_Goal_
All of the records below must be output exactly, with no pictures carried over.

Lines of data:
[start]
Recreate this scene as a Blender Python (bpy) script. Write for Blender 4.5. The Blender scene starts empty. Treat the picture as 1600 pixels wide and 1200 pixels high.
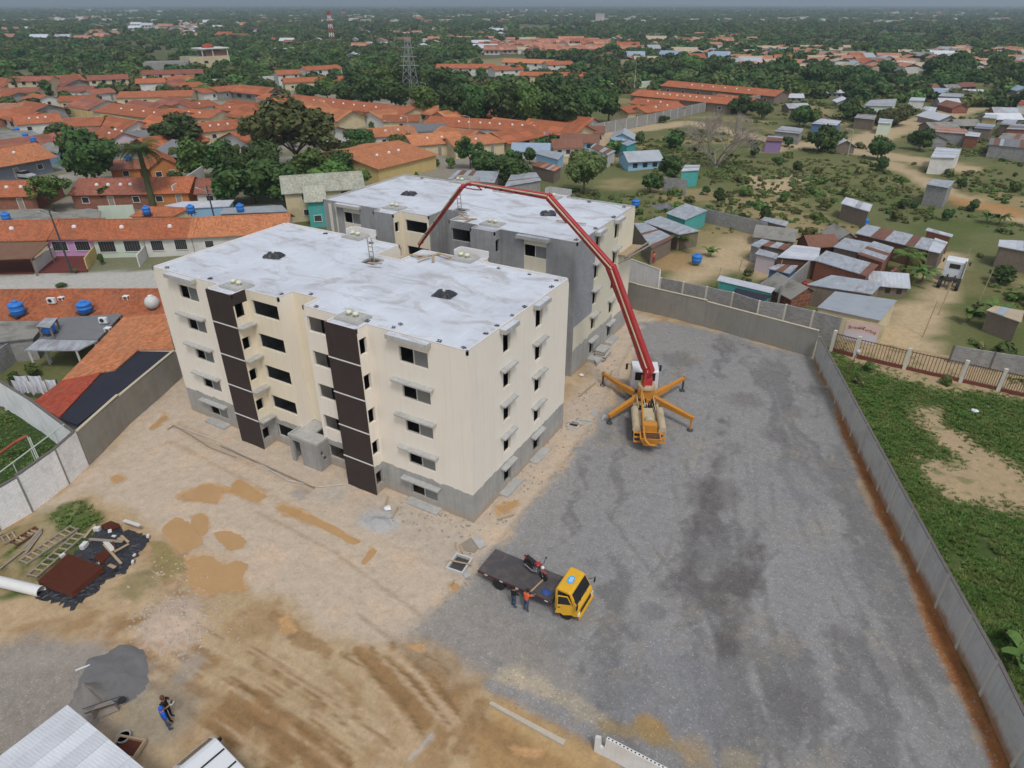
import bpy, bmesh, math, random
import numpy as np
from mathutils import Vector, Matrix, Euler
R_ = math.radians
SC = bpy.context.scene
COL = SC.collection
random.seed(7)
# ------------------------------------------------------------------ camera
CAM = Vector((20.12, -29.70, 31.71)); YAW, PITCH, FPX = -0.5205, 0.5195, 1039.1
cd = bpy.data.cameras.new('camera'); cam = bpy.data.objects.new('camera', cd); COL.objects.link(cam)
cam.location = CAM; cam.rotation_euler = (math.pi/2 - PITCH, 0, -YAW)
cd.sensor_width = 36; cd.lens = 36*FPX/1600; cd.clip_start = 0.5; cd.clip_end = 60000
SC.camera = cam
# ------------------------------------------------------------------ sky, sun, exposure
SUN_EL, SUN_AZ = R_(58), R_(133)          # azimuth measured from +Y clockwise, overcast light from behind the camera
w = bpy.data.worlds.new('World'); SC.world = w; w.use_nodes = True
nt = w.node_tree; nt.nodes.clear()
sky = nt.nodes.new('ShaderNodeTexSky'); sky.sky_type = 'NISHITA'; sky.sun_disc = False
sky.sun_elevation = SUN_EL; sky.sun_rotation = SUN_AZ; sky.air_density = 1.0; sky.dust_density = 3.0; sky.altitude = 400
hs = nt.nodes.new('ShaderNodeHueSaturation'); hs.inputs['Saturation'].default_value = 0.45
bg = nt.nodes.new('ShaderNodeBackground'); bg.inputs['Strength'].default_value = 0.145
wo = nt.nodes.new('ShaderNodeOutputWorld')
nt.links.new(sky.outputs[0], hs.inputs['Color']); nt.links.new(hs.outputs[0], bg.inputs[0]); nt.links.new(bg.outputs[0], wo.inputs[0])
sl = bpy.data.lights.new('sun', 'SUN'); sl.energy = 1.5; sl.angle = R_(11); sl.color = (1, .965, .91)
so = bpy.data.objects.new('sun', sl); COL.objects.link(so); so.location = (0, 0, 80)
sd = Vector((math.sin(SUN_AZ)*math.cos(SUN_EL), math.cos(SUN_AZ)*math.cos(SUN_EL), math.sin(SUN_EL)))
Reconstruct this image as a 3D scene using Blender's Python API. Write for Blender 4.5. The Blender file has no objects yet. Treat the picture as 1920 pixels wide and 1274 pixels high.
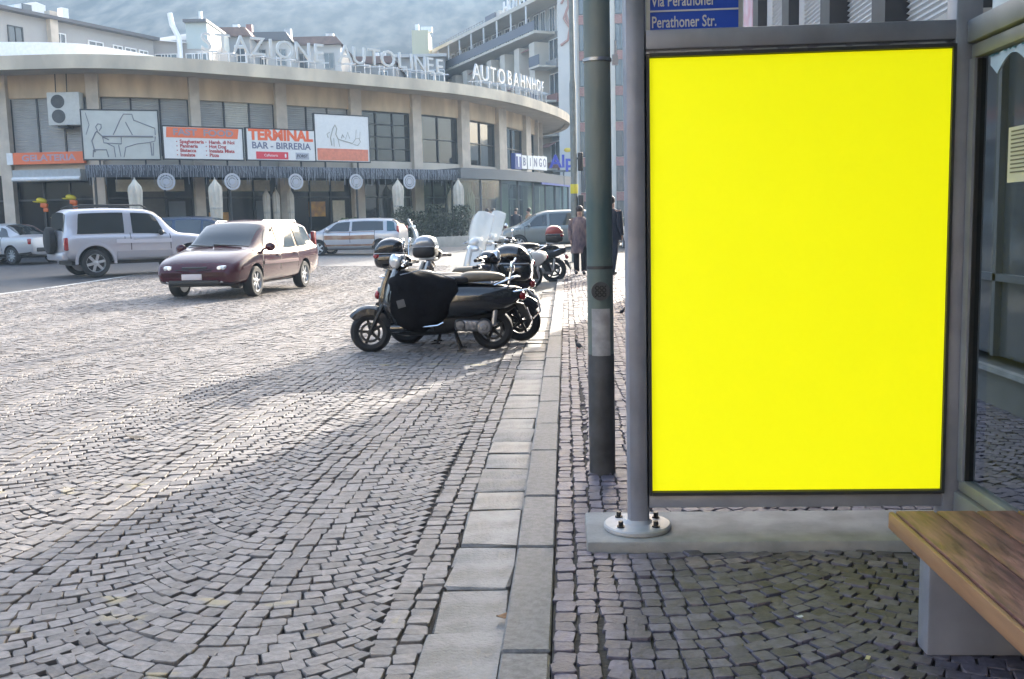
[end]
_Answer_
Recreate this scene as a Blender Python (bpy) script. Write for Blender 4.5. The Blender scene starts empty. Treat the picture as 1600 pixels wide and 1200 pixels high.
import bpy, bmesh, math, random
import numpy as np
from mathutils import Vector, Matrix, Euler
R_ = math.radians
SC = bpy.context.scene
COL = SC.collection
random.seed(7)
# ------------------------------------------------------------------ camera
CAM = Vector((20.12, -29.70, 31.71)); YAW, PITCH, FPX = -0.5205, 0.5195, 1039.1
cd = bpy.data.cameras.new('camera'); cam = bpy.data.objects.new('camera', cd); COL.objects.link(cam)
cam.location = CAM; cam.rotation_euler = (math.pi/2 - PITCH, 0, -YAW)
cd.sensor_width = 36; cd.lens = 36*FPX/1600; cd.clip_start = 0.5; cd.clip_end = 60000
SC.camera = cam
# ------------------------------------------------------------------ sky, sun, exposure
SUN_EL, SUN_AZ = R_(58), R_(133)          # azimuth measured from +Y clockwise, overcast light from behind the camera
w = bpy.data.worlds.new('World'); SC.world = w; w.use_nodes = True
nt = w.node_tree; nt.nodes.clear()
sky = nt.nodes.new('ShaderNodeTexSky'); sky.sky_type = 'NISHITA'; sky.sun_disc = False
sky.sun_elevation = SUN_EL; sky.sun_rotation = SUN_AZ; sky.air_density = 1.0; sky.dust_density = 3.0; sky.altitude = 400
hs = nt.nodes.new('ShaderNodeHueSaturation'); hs.inputs['Saturation'].default_value = 0.45
bg = nt.nodes.new('ShaderNodeBackground'); bg.inputs['Strength'].default_value = 0.145
wo = nt.nodes.new('ShaderNodeOutputWorld')
nt.links.new(sky.outputs[0], hs.inputs['Color']); nt.links.new(hs.outputs[0], bg.inputs[0]); nt.links.new(bg.outputs[0], wo.inputs[0])
sl = bpy.data.lights.new('sun', 'SUN'); sl.energy = 1.5; sl.angle = R_(11); sl.color = (1, .965, .91)
so = bpy.data.objects.new('sun', sl); COL.objects.link(so); so.location = (0, 0, 80)
sd = Vector((math.sin(SUN_AZ)*math.cos(SUN_EL), math.cos(SUN_AZ)*math.cos(SUN_EL), math.sin(SUN_EL)))
Reconstruct this image as a 3D scene using Blender's Python API. Write for Blender 4.5. The Blender file has no objects yet. Treat the picture as 1920 pixels wide and 1274 pixels high.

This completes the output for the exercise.